After 70 days of investigation, North Korea found Private King guilty of “illegally intruding” into its territory and decided to expel him, according to the North’s official Korean Central News Agency.

The news agency said that Private King had confessed to illegally entering North Korea because, it said, he “harbored ill feeling against inhuman maltreatment and racial discrimination within the U.S. Army and was disillusioned about the unequal U.S. society.”

North Korea did not say how and when it planned to deport Private King, including whether he would be sent back to South Korea through the Demilitarized Zone, which separates North and South Korea. He had fled to the North through the DMZ.

Col. Isaac Taylor, a spokesman for the United States military in South Korea, said, “Our priority is to bring Private King home, and we are working through all available channels to achieve that outcome.”

There was no immediate comment from the Pentagon.

It is unusual for North Korea to expel an American soldier who has expressed a wish to seek asylum there. In the past, the country allowed American G.I.s who deserted to its side to live and even start families there. It often used them as propaganda tools, casting them as evil United States military officers in anti-American movies.

Private King, 23, had been assigned to South Korea as a member of the First Brigade Combat Team, First Armored Division.
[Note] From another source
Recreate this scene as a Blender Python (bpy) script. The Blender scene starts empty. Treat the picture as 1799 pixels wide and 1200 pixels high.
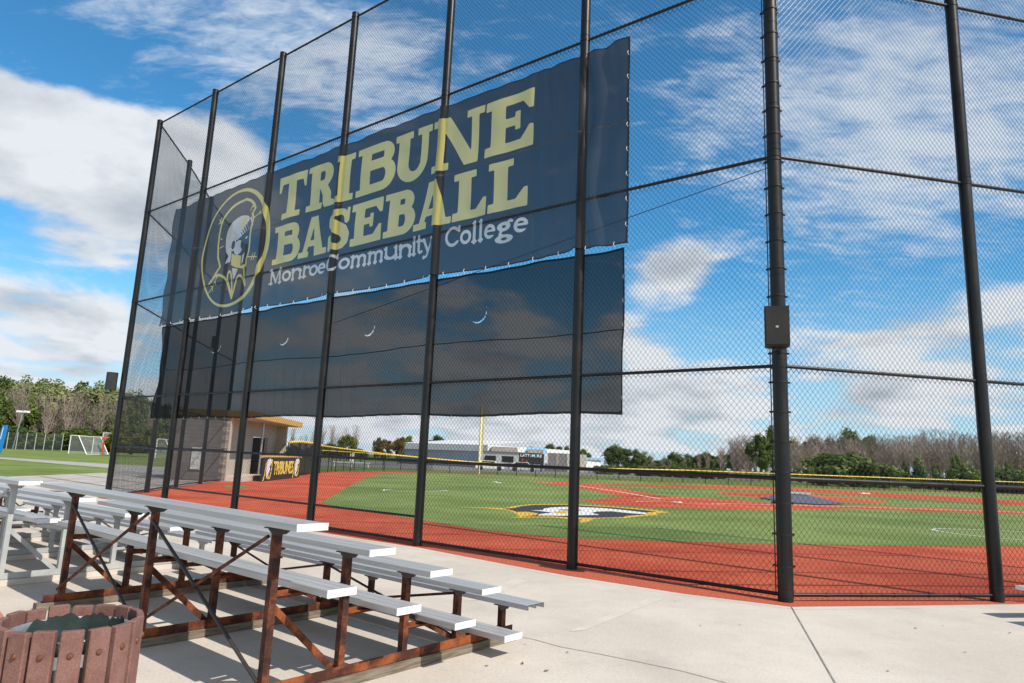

After being released in July from a South Korean detention center where he had spent time on assault charges, he was escorted by U.S. military personnel to Incheon International Airport outside Seoul to board a plane to the United States, where he was expected to face additional disciplinary action.

He never boarded the plane. Instead, he took a bus the next day to the border village of Panmunjom, which lies inside the D​MZ and allows tourists to visit.

The soldier “willfully and without authorization crossed the Military Demarcation Line into the Democratic People’s Republic of Korea,” Colonel Taylor, the public affairs officer for U.S. Forces Korea, said at the time.

Last month, North Korea said that​ Private King wanted to seek refuge in the isolated Communist country or in a third country. In its announcement on Wednesday, it did not elaborate on why it had decided not to grant his wish.

Private King was the first known American held in North Korean custody since​ Bruce Byron Lowrance​ was detained for a month after illegally entering the country from China in 2018.​

​Civilian Americans accused of illegal entry have been prosecuted and sentenced to hard labor, or sometimes released and expelled.

Robert Park, a Korean American missionary who walked across the border between China and North Korea in 2009, was held for 43 days in the North before being deported by plane to Beijing. In 2013, Merrill Newman, an American retiree, was held for 42 days before being flown from Pyongyang, the North Korean capital, to Beijing.

In the cases of some civilian Americans accused of illegal entry, North Korea has also used them as bargaining chips in negotiations with Washington, with which it has no formal diplomatic ties.

In 2009, North Korea arrested two United States journalists, Laura Ling and Euna Lee, on its border with China, accusing them of illegal entry and “hostile acts.” They were released five months later when President Bill Clinton visited Pyongyang and met with Kim Jong-il, the North Korean leader at the time.

In 2010, another American, Aijalon Mahli Gomes, who had been held on similar char​ges, was freed when former President Jimmy Carter visited Pyongyang to ask for his release and, according to North Korea, “apologized” for the man’s crime. In 2014, Kenneth Bae, a Korean American missionary, was freed after the American government sent the director of national intelligence at the time, James R. Clapper Jr., to Pyongyang.